Las Vegas Sun

March 28, 2024

UNLV takes step toward ‘top tier’ status by boosting pay for assistants

Graduate assistant instructors at UNLV will be making a little more money from now on thanks to a $2 million infusion.

It’s the most significant increase in years, and finally puts the college on par with the national average. Not only that, administrators call it the first official step on the road toward making the university a “top tier” school.

“This is much better,” said Dr. Kathryn Korgan, dean of the UNLV graduate college. “We’re still at the cusp — there are certainly schools that pay more than this — but it was a significant boost.”

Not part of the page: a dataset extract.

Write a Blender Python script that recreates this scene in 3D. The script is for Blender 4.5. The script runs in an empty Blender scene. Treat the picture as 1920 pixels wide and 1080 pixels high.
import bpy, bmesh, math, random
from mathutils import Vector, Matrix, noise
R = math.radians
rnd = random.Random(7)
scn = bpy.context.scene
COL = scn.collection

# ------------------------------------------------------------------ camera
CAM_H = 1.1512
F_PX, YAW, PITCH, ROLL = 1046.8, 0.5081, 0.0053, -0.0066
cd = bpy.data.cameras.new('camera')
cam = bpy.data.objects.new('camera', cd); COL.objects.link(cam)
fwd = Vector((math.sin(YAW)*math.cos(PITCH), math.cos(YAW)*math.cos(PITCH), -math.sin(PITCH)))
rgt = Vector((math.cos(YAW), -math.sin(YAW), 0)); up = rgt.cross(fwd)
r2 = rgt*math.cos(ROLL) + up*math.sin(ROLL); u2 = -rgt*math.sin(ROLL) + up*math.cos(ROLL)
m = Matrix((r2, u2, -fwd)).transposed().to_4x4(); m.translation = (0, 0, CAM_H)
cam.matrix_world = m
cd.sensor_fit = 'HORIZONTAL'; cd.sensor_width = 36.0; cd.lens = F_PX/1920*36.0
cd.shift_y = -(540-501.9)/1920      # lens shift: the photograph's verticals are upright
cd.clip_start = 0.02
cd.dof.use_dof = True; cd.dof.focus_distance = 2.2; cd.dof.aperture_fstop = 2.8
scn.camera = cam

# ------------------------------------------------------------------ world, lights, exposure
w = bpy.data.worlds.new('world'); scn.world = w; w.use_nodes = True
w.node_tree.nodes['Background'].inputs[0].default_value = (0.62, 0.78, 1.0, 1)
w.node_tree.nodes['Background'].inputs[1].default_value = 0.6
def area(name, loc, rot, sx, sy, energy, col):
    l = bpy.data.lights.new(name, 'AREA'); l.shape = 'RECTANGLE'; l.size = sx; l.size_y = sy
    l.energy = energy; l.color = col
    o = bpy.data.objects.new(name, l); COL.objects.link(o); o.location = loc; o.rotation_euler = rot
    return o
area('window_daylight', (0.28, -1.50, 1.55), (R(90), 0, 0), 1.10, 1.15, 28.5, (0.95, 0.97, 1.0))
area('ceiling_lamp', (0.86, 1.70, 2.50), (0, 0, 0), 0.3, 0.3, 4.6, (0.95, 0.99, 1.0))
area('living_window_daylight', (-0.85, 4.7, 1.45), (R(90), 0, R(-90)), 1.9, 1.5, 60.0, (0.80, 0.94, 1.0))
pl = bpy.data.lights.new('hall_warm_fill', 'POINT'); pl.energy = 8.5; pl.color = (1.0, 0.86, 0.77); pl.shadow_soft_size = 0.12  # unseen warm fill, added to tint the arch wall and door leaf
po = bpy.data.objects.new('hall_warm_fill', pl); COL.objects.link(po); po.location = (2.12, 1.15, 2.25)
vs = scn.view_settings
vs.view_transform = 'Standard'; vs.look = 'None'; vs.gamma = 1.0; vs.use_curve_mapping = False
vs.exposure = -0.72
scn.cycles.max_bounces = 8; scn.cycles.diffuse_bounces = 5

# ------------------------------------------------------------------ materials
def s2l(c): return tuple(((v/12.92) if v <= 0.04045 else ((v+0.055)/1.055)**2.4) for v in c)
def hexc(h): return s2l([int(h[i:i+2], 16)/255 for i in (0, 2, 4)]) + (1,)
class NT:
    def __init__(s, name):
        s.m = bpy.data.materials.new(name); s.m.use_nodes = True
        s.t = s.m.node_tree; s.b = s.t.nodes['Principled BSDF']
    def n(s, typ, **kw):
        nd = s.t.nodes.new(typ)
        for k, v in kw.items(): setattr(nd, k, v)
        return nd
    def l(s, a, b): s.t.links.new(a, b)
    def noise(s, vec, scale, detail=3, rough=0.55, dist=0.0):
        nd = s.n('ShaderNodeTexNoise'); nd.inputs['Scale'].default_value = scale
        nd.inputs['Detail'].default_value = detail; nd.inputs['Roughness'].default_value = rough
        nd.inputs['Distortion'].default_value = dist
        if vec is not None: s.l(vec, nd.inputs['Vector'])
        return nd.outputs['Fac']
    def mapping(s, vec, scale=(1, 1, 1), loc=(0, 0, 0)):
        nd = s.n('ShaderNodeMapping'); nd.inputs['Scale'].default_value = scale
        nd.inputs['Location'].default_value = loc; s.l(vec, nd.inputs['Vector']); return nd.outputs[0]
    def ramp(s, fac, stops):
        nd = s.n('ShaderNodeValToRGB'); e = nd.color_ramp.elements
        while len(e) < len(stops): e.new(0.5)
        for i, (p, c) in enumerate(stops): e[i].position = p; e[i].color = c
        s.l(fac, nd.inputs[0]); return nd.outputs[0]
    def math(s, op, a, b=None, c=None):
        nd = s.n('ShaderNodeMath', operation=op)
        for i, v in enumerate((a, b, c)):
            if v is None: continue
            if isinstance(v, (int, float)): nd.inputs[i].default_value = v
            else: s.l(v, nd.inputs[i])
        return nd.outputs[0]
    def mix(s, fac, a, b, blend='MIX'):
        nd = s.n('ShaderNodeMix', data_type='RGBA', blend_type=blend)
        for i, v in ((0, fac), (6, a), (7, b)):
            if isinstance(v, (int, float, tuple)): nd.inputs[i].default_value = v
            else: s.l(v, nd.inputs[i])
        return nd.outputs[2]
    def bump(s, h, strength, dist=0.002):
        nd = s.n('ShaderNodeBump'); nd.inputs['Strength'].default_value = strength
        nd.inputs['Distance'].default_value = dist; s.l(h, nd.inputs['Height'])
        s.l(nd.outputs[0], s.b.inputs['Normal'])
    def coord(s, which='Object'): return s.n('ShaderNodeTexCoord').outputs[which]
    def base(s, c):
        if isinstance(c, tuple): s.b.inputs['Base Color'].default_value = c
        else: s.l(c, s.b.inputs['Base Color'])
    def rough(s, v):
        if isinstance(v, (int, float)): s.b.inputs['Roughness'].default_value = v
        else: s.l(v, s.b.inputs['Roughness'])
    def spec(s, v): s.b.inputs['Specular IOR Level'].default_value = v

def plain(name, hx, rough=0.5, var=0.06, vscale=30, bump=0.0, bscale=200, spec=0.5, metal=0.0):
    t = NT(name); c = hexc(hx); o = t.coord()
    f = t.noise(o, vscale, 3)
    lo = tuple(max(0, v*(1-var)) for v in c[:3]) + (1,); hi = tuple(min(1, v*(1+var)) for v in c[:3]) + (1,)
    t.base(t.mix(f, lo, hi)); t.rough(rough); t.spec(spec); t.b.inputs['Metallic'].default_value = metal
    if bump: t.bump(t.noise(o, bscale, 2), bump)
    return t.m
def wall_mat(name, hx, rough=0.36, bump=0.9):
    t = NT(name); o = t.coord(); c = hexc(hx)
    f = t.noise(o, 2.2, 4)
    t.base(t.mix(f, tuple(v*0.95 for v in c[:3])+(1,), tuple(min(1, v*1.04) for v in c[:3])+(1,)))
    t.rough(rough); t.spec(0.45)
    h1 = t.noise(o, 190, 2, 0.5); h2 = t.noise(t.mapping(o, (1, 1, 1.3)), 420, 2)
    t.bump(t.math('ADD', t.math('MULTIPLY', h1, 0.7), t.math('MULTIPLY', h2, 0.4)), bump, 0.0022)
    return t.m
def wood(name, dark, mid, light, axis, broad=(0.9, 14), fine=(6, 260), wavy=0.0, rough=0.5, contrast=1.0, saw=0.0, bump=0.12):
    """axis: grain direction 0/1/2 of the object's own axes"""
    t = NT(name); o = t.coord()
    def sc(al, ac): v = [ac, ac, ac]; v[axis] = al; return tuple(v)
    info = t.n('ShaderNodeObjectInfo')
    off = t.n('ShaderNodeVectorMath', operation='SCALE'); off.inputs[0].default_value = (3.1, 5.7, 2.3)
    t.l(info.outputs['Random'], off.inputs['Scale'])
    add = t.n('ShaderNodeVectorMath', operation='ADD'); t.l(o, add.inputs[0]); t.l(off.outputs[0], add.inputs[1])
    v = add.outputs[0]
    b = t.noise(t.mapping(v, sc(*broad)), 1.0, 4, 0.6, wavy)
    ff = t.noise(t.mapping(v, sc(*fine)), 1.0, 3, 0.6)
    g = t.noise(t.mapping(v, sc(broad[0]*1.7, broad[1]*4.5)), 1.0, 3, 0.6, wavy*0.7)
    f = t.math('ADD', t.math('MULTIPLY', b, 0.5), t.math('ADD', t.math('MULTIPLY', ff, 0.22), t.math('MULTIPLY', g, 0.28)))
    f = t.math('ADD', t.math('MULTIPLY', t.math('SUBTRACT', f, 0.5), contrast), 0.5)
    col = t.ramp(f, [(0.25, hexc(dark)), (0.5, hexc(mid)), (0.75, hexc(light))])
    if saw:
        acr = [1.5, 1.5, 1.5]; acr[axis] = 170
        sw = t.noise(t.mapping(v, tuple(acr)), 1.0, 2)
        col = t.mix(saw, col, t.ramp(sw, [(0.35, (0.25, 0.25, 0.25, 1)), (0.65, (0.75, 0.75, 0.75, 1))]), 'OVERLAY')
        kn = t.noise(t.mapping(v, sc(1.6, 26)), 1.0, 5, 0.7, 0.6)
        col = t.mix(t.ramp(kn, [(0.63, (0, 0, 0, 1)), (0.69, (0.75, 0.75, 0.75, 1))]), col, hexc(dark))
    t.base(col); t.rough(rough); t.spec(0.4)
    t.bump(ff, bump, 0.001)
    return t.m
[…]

Starting this spring, doctoral graduate assistants' nine-month stipends will be equal to the national average for their discipline. That can be as low as $15,000 for most fine arts programs to higher than $20,000 in areas like criminal justice and nursing. The differences are mostly due to the demand for the positions in each program as well as how much money departments have to spend on wages.

Previously, most doctoral graduate assistants were locked into a flat stipend of $13,000.

Master's students, with the exception of those in fine arts programs, are not included in the raise, however. The increases were made possible after UNLV leaders funneled $2 million from the graduate college's existing budget into them, but there wasn’t enough to extend it to everyone. Master’s graduate assistants currently make around $10,000.

Around 960 graduate assistants work at UNLV, and about half are doctoral students. Performing such work as clerical duties, assisting professors with research and teaching entry level courses, graduate assistants are the lifeblood of many academic programs.

The low pay has placed UNLV at a distinct disadvantage when compared to other universities with similar programs but higher wages, Korgan said. Students naturally gravitate to schools where they can make more money during the course of their studies.

“It’s very important that we strategically grow our doctoral field,” she said. “The university mission is to become a ‘top tier’ institution, and one of the critical metrics is how many doctoral graduates we have every year.”

UNLV has aimed to place itself among the ranks of the most prestigious research universities since 2013, but so far progress has been slow. Part of the requirement is increasing the number of doctoral degrees awarded each year. The university graduates around 100 a year, but that needs to reach around 200 in order to be considered on the same level as elite schools like Princeton and Harvard.

The decision came after months of planning that involved a vast swath of the campus. Korgan and her staff scoured universities across the country for data on average graduate assistant wages while a duo of college committees banged out the details.

“It was a very broad, campus-wide effort to get where we landed,” Korgan said.

But it’s only the first step in beefing up the graduate college. Provided the college sees future budget increases, the next step is adding graduate assistant positions, funding those positions during the summer, covering a larger part of graduate’s tuition and fees and addressing the stagnant wages for master’s students.

Graduate assistants pursuing their masters have seen stagnant wages for a long time. And while the new round of raises won’t apply to them, they could be next.

“It’s really not a livable wage,” Korgan said. “It shows we are clearly not done with [addressing] GA pay.”